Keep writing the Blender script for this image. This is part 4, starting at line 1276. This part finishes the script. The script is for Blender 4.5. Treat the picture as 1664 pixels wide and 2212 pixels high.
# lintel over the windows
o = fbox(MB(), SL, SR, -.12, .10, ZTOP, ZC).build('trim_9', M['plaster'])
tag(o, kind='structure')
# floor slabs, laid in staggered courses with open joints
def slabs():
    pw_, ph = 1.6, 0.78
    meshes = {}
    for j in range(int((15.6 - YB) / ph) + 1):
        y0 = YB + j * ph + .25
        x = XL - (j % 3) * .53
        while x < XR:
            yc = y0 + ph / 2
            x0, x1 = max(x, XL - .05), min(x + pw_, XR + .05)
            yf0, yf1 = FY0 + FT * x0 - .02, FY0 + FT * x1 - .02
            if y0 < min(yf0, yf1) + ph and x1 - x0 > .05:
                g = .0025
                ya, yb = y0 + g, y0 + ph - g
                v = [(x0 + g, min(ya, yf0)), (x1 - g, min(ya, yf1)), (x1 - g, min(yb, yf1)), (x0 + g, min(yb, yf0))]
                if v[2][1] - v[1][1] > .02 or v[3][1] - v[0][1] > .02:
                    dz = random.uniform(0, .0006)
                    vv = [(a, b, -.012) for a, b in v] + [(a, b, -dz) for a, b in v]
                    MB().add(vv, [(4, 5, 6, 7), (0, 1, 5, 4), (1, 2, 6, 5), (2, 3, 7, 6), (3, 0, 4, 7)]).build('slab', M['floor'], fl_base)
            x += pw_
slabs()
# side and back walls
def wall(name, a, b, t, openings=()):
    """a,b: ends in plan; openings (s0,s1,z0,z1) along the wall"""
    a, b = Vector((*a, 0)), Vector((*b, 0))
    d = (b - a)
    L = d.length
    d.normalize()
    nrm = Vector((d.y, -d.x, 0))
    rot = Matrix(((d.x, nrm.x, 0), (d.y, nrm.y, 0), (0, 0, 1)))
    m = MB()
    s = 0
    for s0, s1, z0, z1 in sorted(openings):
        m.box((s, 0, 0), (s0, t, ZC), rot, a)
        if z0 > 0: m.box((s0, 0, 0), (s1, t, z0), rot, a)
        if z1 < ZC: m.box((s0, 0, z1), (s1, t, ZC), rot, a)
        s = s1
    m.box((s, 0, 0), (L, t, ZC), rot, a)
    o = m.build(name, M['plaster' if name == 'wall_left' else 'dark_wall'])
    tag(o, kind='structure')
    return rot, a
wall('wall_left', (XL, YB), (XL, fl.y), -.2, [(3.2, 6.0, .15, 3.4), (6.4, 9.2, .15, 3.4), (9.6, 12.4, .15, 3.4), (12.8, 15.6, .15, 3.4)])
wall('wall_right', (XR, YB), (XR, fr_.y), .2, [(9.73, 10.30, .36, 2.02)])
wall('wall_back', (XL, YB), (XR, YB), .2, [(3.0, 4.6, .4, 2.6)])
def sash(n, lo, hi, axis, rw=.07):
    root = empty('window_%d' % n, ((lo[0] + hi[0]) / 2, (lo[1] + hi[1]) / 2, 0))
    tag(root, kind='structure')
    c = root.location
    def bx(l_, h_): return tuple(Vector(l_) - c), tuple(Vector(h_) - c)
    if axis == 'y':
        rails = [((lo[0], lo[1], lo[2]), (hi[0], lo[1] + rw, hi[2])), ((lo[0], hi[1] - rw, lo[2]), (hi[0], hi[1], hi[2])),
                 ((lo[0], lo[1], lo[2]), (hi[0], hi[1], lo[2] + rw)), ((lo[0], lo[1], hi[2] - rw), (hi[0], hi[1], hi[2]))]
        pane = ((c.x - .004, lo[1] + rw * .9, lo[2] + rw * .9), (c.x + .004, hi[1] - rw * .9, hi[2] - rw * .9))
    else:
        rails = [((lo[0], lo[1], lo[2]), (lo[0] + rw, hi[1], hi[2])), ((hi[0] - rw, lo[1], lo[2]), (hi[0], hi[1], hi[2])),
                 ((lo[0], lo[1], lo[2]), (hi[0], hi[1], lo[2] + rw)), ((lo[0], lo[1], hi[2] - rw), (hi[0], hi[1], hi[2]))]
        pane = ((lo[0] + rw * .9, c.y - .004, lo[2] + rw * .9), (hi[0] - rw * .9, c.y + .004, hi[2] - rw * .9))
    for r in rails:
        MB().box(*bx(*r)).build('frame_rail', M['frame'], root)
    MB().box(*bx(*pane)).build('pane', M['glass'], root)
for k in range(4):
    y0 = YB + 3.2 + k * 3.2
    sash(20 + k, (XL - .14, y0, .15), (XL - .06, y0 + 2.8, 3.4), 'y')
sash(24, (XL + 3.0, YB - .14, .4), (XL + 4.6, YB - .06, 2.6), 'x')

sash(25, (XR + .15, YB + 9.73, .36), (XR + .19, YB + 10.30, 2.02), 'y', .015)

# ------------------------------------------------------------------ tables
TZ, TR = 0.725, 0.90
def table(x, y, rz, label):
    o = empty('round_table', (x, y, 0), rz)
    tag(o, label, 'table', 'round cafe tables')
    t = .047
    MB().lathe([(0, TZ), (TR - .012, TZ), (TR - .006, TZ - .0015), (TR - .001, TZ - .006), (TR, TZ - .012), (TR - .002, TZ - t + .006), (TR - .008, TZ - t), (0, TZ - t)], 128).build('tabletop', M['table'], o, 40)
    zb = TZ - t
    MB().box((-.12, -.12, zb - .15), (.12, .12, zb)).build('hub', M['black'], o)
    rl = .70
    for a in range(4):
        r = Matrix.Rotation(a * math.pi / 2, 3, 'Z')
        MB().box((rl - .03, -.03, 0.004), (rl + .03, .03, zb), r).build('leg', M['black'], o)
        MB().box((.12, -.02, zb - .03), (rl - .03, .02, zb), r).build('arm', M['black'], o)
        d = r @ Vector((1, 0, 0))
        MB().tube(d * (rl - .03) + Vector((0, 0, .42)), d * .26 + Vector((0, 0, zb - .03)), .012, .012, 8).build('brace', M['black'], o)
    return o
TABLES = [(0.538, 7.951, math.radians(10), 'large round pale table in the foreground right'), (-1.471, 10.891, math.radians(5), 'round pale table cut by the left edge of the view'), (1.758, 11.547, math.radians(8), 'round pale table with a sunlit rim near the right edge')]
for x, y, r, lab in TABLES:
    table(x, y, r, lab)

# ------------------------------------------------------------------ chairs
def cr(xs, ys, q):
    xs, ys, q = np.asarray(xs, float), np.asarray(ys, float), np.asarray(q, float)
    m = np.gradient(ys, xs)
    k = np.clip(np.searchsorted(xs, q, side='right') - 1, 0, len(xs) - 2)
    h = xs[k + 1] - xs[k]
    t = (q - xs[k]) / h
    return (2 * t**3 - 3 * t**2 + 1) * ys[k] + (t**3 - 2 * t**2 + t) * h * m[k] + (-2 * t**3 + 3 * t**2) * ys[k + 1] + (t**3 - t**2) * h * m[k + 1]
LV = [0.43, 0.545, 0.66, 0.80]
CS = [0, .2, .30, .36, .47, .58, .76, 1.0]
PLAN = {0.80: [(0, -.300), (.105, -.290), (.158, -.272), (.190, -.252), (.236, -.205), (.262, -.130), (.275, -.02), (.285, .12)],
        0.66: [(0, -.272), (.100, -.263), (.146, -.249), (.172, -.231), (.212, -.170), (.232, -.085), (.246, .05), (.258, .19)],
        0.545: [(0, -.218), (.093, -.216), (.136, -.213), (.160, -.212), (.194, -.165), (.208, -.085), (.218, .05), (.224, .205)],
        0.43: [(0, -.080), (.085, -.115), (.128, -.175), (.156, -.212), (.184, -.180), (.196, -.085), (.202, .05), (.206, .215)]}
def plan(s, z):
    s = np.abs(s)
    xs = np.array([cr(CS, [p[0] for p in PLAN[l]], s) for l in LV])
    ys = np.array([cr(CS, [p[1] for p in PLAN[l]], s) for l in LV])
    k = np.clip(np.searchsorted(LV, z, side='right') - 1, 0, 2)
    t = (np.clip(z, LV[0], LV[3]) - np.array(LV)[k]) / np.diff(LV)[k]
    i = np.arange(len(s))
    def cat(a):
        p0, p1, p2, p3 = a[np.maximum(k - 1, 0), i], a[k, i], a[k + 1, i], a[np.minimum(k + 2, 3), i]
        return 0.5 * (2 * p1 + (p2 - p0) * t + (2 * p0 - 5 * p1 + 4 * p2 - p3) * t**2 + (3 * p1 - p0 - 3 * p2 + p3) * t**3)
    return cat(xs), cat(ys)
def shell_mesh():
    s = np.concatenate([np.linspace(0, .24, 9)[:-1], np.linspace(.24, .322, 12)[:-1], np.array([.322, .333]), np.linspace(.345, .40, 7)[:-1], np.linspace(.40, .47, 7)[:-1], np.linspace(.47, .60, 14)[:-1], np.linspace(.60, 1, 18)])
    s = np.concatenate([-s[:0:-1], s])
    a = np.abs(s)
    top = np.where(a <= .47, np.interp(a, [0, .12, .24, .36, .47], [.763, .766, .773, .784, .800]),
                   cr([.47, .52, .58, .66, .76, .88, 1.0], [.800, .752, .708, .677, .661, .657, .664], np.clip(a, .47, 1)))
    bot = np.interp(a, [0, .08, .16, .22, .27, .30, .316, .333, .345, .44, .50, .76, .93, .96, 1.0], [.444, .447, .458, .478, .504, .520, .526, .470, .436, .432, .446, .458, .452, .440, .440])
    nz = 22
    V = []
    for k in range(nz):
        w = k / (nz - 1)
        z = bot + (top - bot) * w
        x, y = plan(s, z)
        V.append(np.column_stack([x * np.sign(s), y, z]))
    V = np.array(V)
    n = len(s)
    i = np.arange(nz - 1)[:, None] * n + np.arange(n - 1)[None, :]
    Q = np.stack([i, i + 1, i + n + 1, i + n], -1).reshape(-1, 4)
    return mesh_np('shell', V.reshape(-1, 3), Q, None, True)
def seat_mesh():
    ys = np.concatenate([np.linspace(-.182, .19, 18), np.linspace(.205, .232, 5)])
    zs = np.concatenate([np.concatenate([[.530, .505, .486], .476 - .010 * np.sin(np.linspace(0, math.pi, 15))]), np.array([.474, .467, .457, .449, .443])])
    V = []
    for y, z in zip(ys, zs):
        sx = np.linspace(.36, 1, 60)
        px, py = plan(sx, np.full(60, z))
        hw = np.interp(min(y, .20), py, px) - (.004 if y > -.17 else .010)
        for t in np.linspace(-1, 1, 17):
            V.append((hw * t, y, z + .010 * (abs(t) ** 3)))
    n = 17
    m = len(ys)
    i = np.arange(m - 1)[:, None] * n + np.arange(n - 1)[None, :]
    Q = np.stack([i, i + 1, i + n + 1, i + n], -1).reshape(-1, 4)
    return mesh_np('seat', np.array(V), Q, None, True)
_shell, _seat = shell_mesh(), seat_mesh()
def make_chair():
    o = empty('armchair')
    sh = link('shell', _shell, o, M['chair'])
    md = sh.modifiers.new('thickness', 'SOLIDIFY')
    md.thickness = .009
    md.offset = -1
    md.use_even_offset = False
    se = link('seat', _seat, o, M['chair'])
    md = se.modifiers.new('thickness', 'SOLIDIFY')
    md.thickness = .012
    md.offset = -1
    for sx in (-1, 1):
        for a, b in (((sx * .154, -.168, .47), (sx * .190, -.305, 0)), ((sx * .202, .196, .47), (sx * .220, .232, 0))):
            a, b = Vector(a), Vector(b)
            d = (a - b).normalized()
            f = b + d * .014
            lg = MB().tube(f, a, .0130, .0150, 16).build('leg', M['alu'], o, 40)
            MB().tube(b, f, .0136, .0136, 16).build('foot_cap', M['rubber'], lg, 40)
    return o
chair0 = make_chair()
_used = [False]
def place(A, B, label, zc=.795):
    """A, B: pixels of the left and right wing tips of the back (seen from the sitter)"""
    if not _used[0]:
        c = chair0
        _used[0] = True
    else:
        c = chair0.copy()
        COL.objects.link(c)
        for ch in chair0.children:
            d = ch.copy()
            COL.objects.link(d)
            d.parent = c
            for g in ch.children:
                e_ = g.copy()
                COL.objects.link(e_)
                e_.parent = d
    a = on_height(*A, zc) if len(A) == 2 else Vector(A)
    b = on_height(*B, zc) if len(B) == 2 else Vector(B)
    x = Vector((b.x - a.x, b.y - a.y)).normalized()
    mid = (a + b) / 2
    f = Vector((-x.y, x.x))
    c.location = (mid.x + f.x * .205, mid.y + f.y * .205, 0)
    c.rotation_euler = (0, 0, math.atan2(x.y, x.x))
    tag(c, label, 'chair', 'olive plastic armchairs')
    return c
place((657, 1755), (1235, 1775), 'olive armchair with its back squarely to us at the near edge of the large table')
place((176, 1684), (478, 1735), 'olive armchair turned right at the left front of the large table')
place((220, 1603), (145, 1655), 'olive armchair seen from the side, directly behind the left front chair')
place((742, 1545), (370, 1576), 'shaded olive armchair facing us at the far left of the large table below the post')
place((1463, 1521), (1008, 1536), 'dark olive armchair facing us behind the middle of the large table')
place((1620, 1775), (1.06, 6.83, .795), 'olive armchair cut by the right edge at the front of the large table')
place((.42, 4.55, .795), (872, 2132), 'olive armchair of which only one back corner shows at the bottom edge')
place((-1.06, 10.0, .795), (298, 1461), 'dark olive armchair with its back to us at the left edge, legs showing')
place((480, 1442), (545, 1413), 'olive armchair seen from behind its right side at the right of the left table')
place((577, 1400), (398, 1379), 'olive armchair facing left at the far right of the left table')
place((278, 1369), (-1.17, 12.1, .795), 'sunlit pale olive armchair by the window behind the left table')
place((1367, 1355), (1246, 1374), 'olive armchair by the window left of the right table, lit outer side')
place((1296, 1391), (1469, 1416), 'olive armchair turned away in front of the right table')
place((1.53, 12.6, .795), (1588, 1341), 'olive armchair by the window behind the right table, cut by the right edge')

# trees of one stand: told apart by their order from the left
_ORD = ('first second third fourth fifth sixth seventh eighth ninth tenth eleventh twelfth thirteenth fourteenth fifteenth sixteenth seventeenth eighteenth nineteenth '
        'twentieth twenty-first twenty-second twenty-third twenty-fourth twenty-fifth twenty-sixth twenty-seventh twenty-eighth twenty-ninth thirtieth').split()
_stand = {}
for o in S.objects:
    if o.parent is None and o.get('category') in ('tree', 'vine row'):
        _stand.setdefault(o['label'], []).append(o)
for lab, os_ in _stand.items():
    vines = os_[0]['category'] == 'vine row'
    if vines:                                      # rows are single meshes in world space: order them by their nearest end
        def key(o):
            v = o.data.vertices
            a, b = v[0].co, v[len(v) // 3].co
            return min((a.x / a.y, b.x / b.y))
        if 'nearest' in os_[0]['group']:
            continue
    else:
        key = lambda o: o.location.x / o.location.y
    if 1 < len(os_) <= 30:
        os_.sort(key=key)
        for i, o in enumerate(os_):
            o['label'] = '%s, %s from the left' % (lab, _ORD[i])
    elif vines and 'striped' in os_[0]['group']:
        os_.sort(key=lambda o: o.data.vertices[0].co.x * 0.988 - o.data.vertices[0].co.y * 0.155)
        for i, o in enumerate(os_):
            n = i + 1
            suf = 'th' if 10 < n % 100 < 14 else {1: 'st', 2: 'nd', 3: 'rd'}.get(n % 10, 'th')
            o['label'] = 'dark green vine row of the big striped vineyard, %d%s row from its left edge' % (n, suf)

|---|

(Given problem) Count how many lines contain "pixels" and give only that count.

(Finished task) 2